» **STATED TASK**:
Extract the lines up to and including the one that contains "yucca('small green cabbage", starting with the first line of the entries below, and omit the pictures.

» **SUPPLIED MATERIAL**:
====
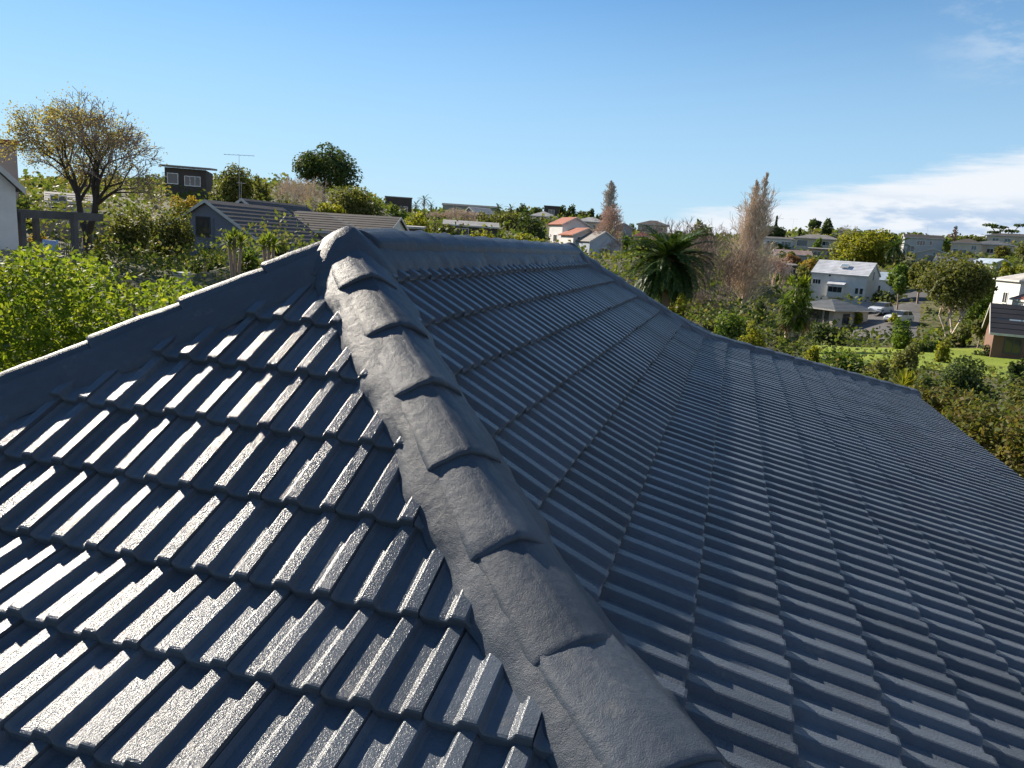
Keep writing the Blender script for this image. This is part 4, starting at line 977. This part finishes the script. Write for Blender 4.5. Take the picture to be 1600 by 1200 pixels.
yucca('small green cabbage tree in the shade by the grey house wall', 322, 424, 33, [(320, 403)], 'mid', .40, 50, 74, 'cabbage_tree')

def shaggy_palm():
    rng = np.random.default_rng(81); D = 62; p = set_down(1232, 560, D, .1); k = D/FPX; root = empty('shaggy_palm', p)
    tag(root, 'shaggy palm with a skirt of hanging dead leaves right of the tall poplar', 'palm')
    top = at(1226, 446, D) - p; segs = []
    for (hx, hz) in ((0, top.z), (-.55, top.z*.72), (.75, top.z*.66)):
        segs += [(np.array([hx*.15, 0, -.3]), np.array([hx*.7, 0, hz*.5]), .24, .2), (np.array([hx*.7, 0, hz*.5]), np.array([hx, 0, hz]), .2, .15)]
    v, f = tubes(segs, 8); obj_np('trunk', v, f, BK['pale'], root, True); parts = []; gp = []
    for i in range(46):
        t = rng.uniform(.42, 1.02); w = 1.5*(1.1-.5*abs(t-.75)); c = np.array([rng.uniform(-1, 1)*w*.55, rng.uniform(-.5, .5)*w, top.z*t])
        gp.append(blade_head(c, 26, .85, .055, rng, -1.1, 1.1))
    v, f = join(gp); obj_np('green_fronds', v, f, LM['mid'], root)
    tp = [blade_head(np.array([rng.normal()*.25, rng.normal()*.25, top.z+rng.uniform(-.4, .3)]), 40, .8, .05, rng, -.2, 1.4) for _ in range(6)]
    v, f = join(tp); obj_np('top_fronds', v, f, LM['bright'], root)
    for i in range(34):
        t = rng.uniform(.12, .72); c = np.array([rng.uniform(-1, 1)*1.05, rng.uniform(-.5, .9)*1.0, top.z*t+.4]); parts.append(blade_head(c, 24, .95, .05, rng, -1.55, -.9))
    v, f = join(parts); obj_np('dead_skirt', v, f, LM['dead'], root)
shaggy_palm()
def cypress():
    rng = np.random.default_rng(83); D = 234; p = set_down(1210, 372, D, .1); k = D/FPX; root = empty('cypress_tree', p); tag(root, 'slim pointed dark cypress on the right skyline', 'tree')
    Hh = 35*k; n = 1500; z = Hh*rng.uniform(.1, 1, n); r = np.maximum(.05, (1-z/Hh)*4.6*k)*rng.uniform(.5, 1.05, n); a = rng.uniform(0, 2*PI, n)
    P = np.stack([r*np.cos(a), r*np.sin(a), z], 1); v, f = leaf_cards(P, np.stack([np.cos(a), np.sin(a), .4+0*a], 1)+rng.normal(size=(n, 3))*.4, .6, rng, .5); obj_np('crown', v, f, LM['dark'], root)
    v, f = tubes([(np.array([0, 0, -.3]), np.array([0, 0, Hh*.3]), .2, .15)], 6); obj_np('trunk', v, f, BK['dark'], root, True)
cypress()
def flat_tree():
    rng = np.random.default_rng(84); D = 270; p = set_down(1566, 384, D, .1); k = D/FPX; root = empty('flat_topped_tree', p); tag(root, 'far flat-topped tree with open layers on the right skyline', 'tree')
    cl = []; segs = []
    for (dx, z, w) in ((-20, 20, 9), (-8, 18, 10), (6, 14, 12), (18, 22, 8), (-14, 11, 8), (12, 9, 12)):
        c = np.array([dx*k*RGT.x, dx*k*RGT.y, z*k]); cl.append((c, np.array([w*k, w*k, 1.7*k]))); segs.append((np.array([0, 0, -.3]), c, .25, .08))
    P, Nn = clump_points(cl, 900, rng); v, f = leaf_cards(P, Nn, .75, rng, .5); obj_np('crown', v, f, LM['dark'], root); v, f = tubes(segs, 5); obj_np('trunk', v, f, BK['dark'], root)
flat_tree()

# ------------------------------------------------------------------ houses
def board_mat(name, col, scale=6.0):
    m, nt, b = new_mat(name); tc = nt.nodes.new('ShaderNodeTexCoord'); sp = nt.nodes.new('ShaderNodeSeparateXYZ'); nt.links.new(tc.outputs['Object'], sp.inputs[0])
    mm = nt.nodes.new('ShaderNodeMath'); mm.operation = 'MULTIPLY'; nt.links.new(sp.outputs['Z'], mm.inputs[0]); mm.inputs[1].default_value = scale
    fr = nt.nodes.new('ShaderNodeMath'); fr.operation = 'FRACT'; nt.links.new(mm.outputs[0], fr.inputs[0])
    n = tex_noise(nt, 1.5, 5); nt.links.new(ramp(nt, n.outputs['Fac'], [(.3, tuple(c*.9 for c in col)), (.7, tuple(min(1, c*1.06) for c in col))]), b.inputs['Base Color'])
    b.inputs['Roughness'].default_value = .65; bump(nt, b, fr.outputs[0], .6, .03); return m
WALL = {k: board_mat('weatherboard_'+k, c) for k, c in dict(white=(.70, .685, .66), bluegrey=(.17, .19, .25), palegrey=(.42, .43, .43), grey=(.34, .33, .31), paleblue=(.40, .45, .52)).items()}
WALL.update({k: simple('wall_'+k, c, .8, .1, 1.0, .15, 8) for k, c in dict(darkbrown=(.07, .055, .045), cream=(.55, .47, .36), blush=(.42, .32, .28), beige=(.45, .40, .33), brick=(.17, .09, .065)).items()})
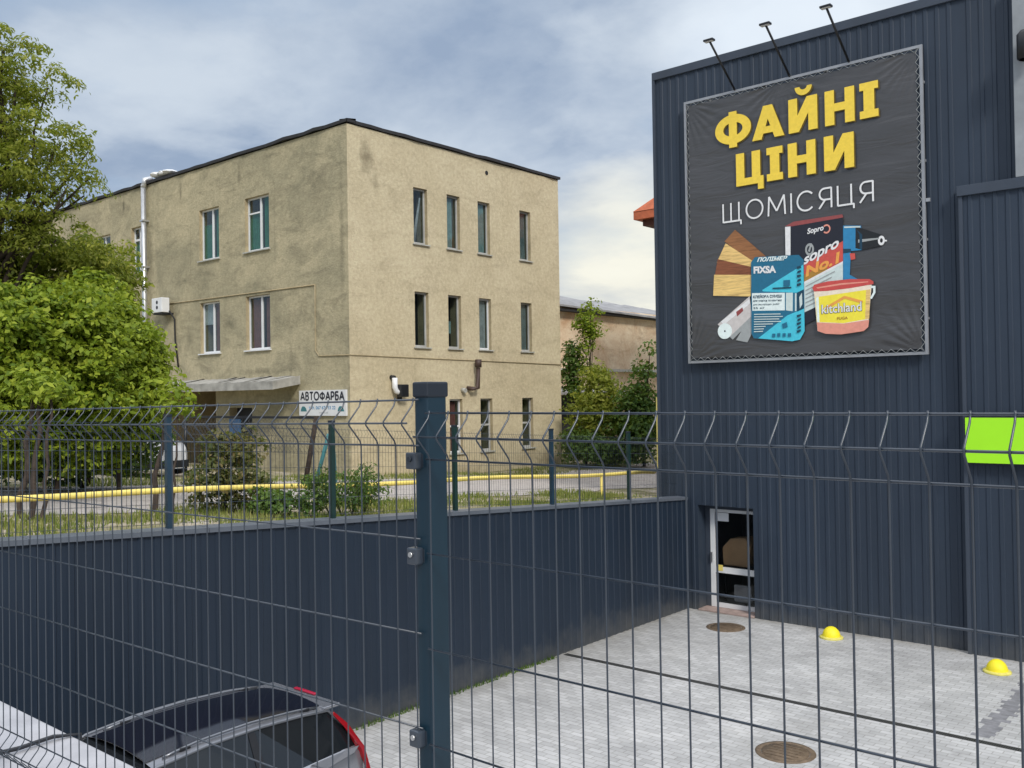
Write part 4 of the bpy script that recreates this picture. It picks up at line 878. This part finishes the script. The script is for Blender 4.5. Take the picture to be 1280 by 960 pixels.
====
» **FINISHED TASK**:
Keep writing the Blender script for this image. This is part 4, starting at line 977. This part finishes the script. Write for Blender 4.5. Take the picture to be 1600 by 1200 pixels.
yucca('small green cabbage tree in the shade by the grey house wall', 322, 424, 33, [(320, 403)], 'mid', .40, 50, 74, 'cabbage_tree')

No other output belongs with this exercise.